Leave the pictures out, and retype all of the material exactly as written.

____

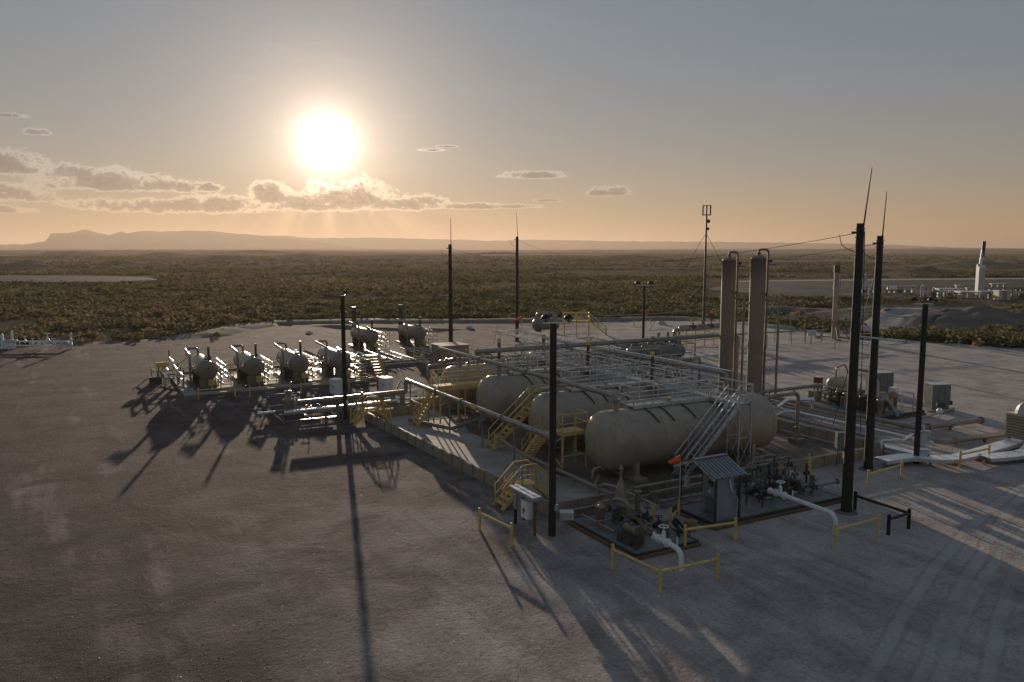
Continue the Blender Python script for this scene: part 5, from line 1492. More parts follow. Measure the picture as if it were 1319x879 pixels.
# ------------------------------------------------------------------ left foreground manifold and cabinets by the heaters
t = thing('manifold_skid', 'open pipe skid with tan valve body, left of the left floodlight pole', 'skid', (-5.0, 27.6, 0))
for x in (-6.2, -4.3, -2.4):
    mb = MB(); mb.beam((x, 25.2, .1), (x, 30.8, .1), .12, .14); part('runner', mb, 'pipe', t)
for y in (25.2, 28.2, 30.8):
    mb = MB(); mb.beam((-6.2, y, .19), (-2.4, y, .19), .1, .08); part('cross_member', mb, 'pipe', t)
mb = MB(); mb.lathe((-5.3, 27.8, .2), (0, 0, 1), [(0, .34), (.9, .34), (.95, .42), (1.05, .42), (1.1, .26), (1.5, .24), (1.55, .3), (1.65, .3), (1.7, .05)], 14); part('valve_body', mb, 'pipe_tan', t)
for y, z in ((26.0, .5), (27.0, .6), (29.2, .55)):
    mb = MB(); mb.cyl((-6.4, y, z), (-2.6, y, z), .09, n=8); valve(mb, (-4.2, y, z), .9); part('pipe', mb, 'pipe', t)
for p in ((-6.2, 25.3), (-6.2, 30.7), (-2.5, 25.3), (-4.3, 25.3), (-2.5, 29.5)):
    mb = MB(); mb.cyl((*p, .1), (*p, 1.15), .035, n=6); part('post', mb, 'pipe', t)
mb = MB(); mb.cyl((-6.2, 30.7, 1.15), (-3.8, 30.7, 1.15), .04, n=6); mb.cyl((-3.8, 30.7, 1.15), (-3.8, 30.7, .1), .035, n=6); part('rail', mb, 'pipe', t)
for k in range(4):
    mb = MB(); mb.cyl((-4.8 + .15 * k, 28.9 - .25 * k, .2), (-4.8 + .15 * k, 28.9 - .25 * k, 1.5 - .15 * k), .07, n=8); mb.ring((-4.8 + .15 * k, 28.9 - .25 * k, 1.5 - .15 * k), (0, 0, 1), .13, .025, 10, 4); part('valve_stem', mb, 'bright', t)
run('transfer_pipe', 'large pipe running left from the banded overhead pipe to the open skid', [(2.75, 25.3, 1.50), (-5.2, 25.3, 1.42)], .18, 'pipe', [(-2.4, 25.3, 1.3), (.9, 25.3, 1.3)], flanges=[((-.6, 25.3, 1.48), (1, 0, 0))], post_r=.14)
run('transfer_pipe', 'bright lower pipe beside the large pipe running to the open skid', [(2.4, 26.2, .72), (-6.0, 26.2, .62)], .11, 'bright', [(-1.6, 26.2, .6)])
run('transfer_pipe', 'short pipe stub with flange pointing left at the corner of the open skid', [(-7.6, 27.3, .5), (-5.4, 27.3, .5)], .12, 'bright', flanges=[((-7.5, 27.3, .5), (1, 0, 0))])
run('transfer_pipe', 'bright pipe lying between the far step-over stairs and the banded pipe', [(2.2, 29.3, .4), (4.6, 27.6, .4), (8.5, 27.4, .4)], .10, 'bright')
run('transfer_pipe', 'pipe angled across the gravel behind the far left wall corner', [(1.0, 29.0, .3), (3.2, 26.6, .3), (5.0, 27.3, .3)], .08, 'pipe')
t = thing('pipe_stubs', 'pair of stout upright tan pipes under the end of the banded overhead pipe', 'pipe', (2.6, 26.9, 0))
for x, y in ((2.3, 26.9), (2.95, 26.6)): mb = MB(); mb.cyl((x, y, 0), (x, y, 1.25), .2, n=12); part('stub', mb, 'pipe_tan', t)
mb = MB(); mb.cyl((2.3, 27.6, 1.1), (4.3, 27.2, 1.1), .12, n=10); flange(mb, (4.3, 27.2, 1.1), (1, -.2, 0), .2); part('cross_pipe', mb, 'bright', t)
for k, (x, y, w) in enumerate(((.35, 35.0, 'behind the left floodlight pole'), (4.3, 34.0, 'at the left end of the banded overhead pipe'))):
    box_thing('power_cabinet', 'white two-door cabinet on the gravel ' + w, 'cabinet', (x, y, .62), (1.15, .8, 1.2), 'white', -pi / 2 + .1, [('seam', 'dark', 0, -.425, .1, 1.0, .01, .03)])
run('conduit', 'jumble of bright conduit beside the white cabinet by the banded pipe', [(5.0, 33.4, .2), (5.3, 33.0, 1.1), (5.6, 32.6, .4), (6.2, 32.2, .2)], .07, 'bright')

# tan block building
t = thing('block_building', 'low windowless tan building behind the farthest tank', 'building', (14.2, 42.8, 0))
mb = MB(); mb.box((14.2, 42.8, 1.25), (2.9, 2.6, 2.5)); part('wall', mb, 'wall', t)
mb = MB(); mb.box((14.2, 42.8, 2.54), (3.1, 2.8, .08)); part('roof', mb, 'tan', t)
mb = MB(); mb.box((12.73, 42.6, 1.05), (.05, .95, 2.0)); part('door', mb, 'tan_dark', t)
for y in (41.6, 43.9):
    mb = MB(); mb.box((12.73, y, 1.25), (.04, .05, 2.45)); part('corner_trim', mb, 'tan_dark', t)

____

# TASK RESPONSE
Continue the Blender Python script for this scene: part 5, from line 1492. More parts follow. Measure the picture as if it were 1319x879 pixels.
# ------------------------------------------------------------------ left foreground manifold and cabinets by the heaters
t = thing('manifold_skid', 'open pipe skid with tan valve body, left of the left floodlight pole', 'skid', (-5.0, 27.6, 0))
for x in (-6.2, -4.3, -2.4):
    mb = MB(); mb.beam((x, 25.2, .1), (x, 30.8, .1), .12, .14); part('runner', mb, 'pipe', t)
for y in (25.2, 28.2, 30.8):
    mb = MB(); mb.beam((-6.2, y, .19), (-2.4, y, .19), .1, .08); part('cross_member', mb, 'pipe', t)
mb = MB(); mb.lathe((-5.3, 27.8, .2), (0, 0, 1), [(0, .34), (.9, .34), (.95, .42), (1.05, .42), (1.1, .26), (1.5, .24), (1.55, .3), (1.65, .3), (1.7, .05)], 14); part('valve_body', mb, 'pipe_tan', t)
for y, z in ((26.0, .5), (27.0, .6), (29.2, .55)):
    mb = MB(); mb.cyl((-6.4, y, z), (-2.6, y, z), .09, n=8); valve(mb, (-4.2, y, z), .9); part('pipe', mb, 'pipe', t)
for p in ((-6.2, 25.3), (-6.2, 30.7), (-2.5, 25.3), (-4.3, 25.3), (-2.5, 29.5)):
    mb = MB(); mb.cyl((*p, .1), (*p, 1.15), .035, n=6); part('post', mb, 'pipe', t)
mb = MB(); mb.cyl((-6.2, 30.7, 1.15), (-3.8, 30.7, 1.15), .04, n=6); mb.cyl((-3.8, 30.7, 1.15), (-3.8, 30.7, .1), .035, n=6); part('rail', mb, 'pipe', t)
for k in range(4):
    mb = MB(); mb.cyl((-4.8 + .15 * k, 28.9 - .25 * k, .2), (-4.8 + .15 * k, 28.9 - .25 * k, 1.5 - .15 * k), .07, n=8); mb.ring((-4.8 + .15 * k, 28.9 - .25 * k, 1.5 - .15 * k), (0, 0, 1), .13, .025, 10, 4); part('valve_stem', mb, 'bright', t)
run('transfer_pipe', 'large pipe running left from the banded overhead pipe to the open skid', [(2.75, 25.3, 1.50), (-5.2, 25.3, 1.42)], .18, 'pipe', [(-2.4, 25.3, 1.3), (.9, 25.3, 1.3)], flanges=[((-.6, 25.3, 1.48), (1, 0, 0))], post_r=.14)
run('transfer_pipe', 'bright lower pipe beside the large pipe running to the open skid', [(2.4, 26.2, .72), (-6.0, 26.2, .62)], .11, 'bright', [(-1.6, 26.2, .6)])
run('transfer_pipe', 'short pipe stub with flange pointing left at the corner of the open skid', [(-7.6, 27.3, .5), (-5.4, 27.3, .5)], .12, 'bright', flanges=[((-7.5, 27.3, .5), (1, 0, 0))])
run('transfer_pipe', 'bright pipe lying between the far step-over stairs and the banded pipe', [(2.2, 29.3, .4), (4.6, 27.6, .4), (8.5, 27.4, .4)], .10, 'bright')
run('transfer_pipe', 'pipe angled across the gravel behind the far left wall corner', [(1.0, 29.0, .3), (3.2, 26.6, .3), (5.0, 27.3, .3)], .08, 'pipe')
t = thing('pipe_stubs', 'pair of stout upright tan pipes under the end of the banded overhead pipe', 'pipe', (2.6, 26.9, 0))
for x, y in ((2.3, 26.9), (2.95, 26.6)): mb = MB(); mb.cyl((x, y, 0), (x, y, 1.25), .2, n=12); part('stub', mb, 'pipe_tan', t)
mb = MB(); mb.cyl((2.3, 27.6, 1.1), (4.3, 27.2, 1.1), .12, n=10); flange(mb, (4.3, 27.2, 1.1), (1, -.2, 0), .2); part('cross_pipe', mb, 'bright', t)
for k, (x, y, w) in enumerate(((.35, 35.0, 'behind the left floodlight pole'), (4.3, 34.0, 'at the left end of the banded overhead pipe'))):
    box_thing('power_cabinet', 'white two-door cabinet on the gravel ' + w, 'cabinet', (x, y, .62), (1.15, .8, 1.2), 'white', -pi / 2 + .1, [('seam', 'dark', 0, -.425, .1, 1.0, .01, .03)])
run('conduit', 'jumble of bright conduit beside the white cabinet by the banded pipe', [(5.0, 33.4, .2), (5.3, 33.0, 1.1), (5.6, 32.6, .4), (6.2, 32.2, .2)], .07, 'bright')

# tan block building
t = thing('block_building', 'low windowless tan building behind the farthest tank', 'building', (14.2, 42.8, 0))
mb = MB(); mb.box((14.2, 42.8, 1.25), (2.9, 2.6, 2.5)); part('wall', mb, 'wall', t)
mb = MB(); mb.box((14.2, 42.8, 2.54), (3.1, 2.8, .08)); part('roof', mb, 'tan', t)
mb = MB(); mb.box((12.73, 42.6, 1.05), (.05, .95, 2.0)); part('door', mb, 'tan_dark', t)
for y in (41.6, 43.9):
    mb = MB(); mb.box((12.73, y, 1.25), (.04, .05, 2.45)); part('corner_trim', mb, 'tan_dark', t)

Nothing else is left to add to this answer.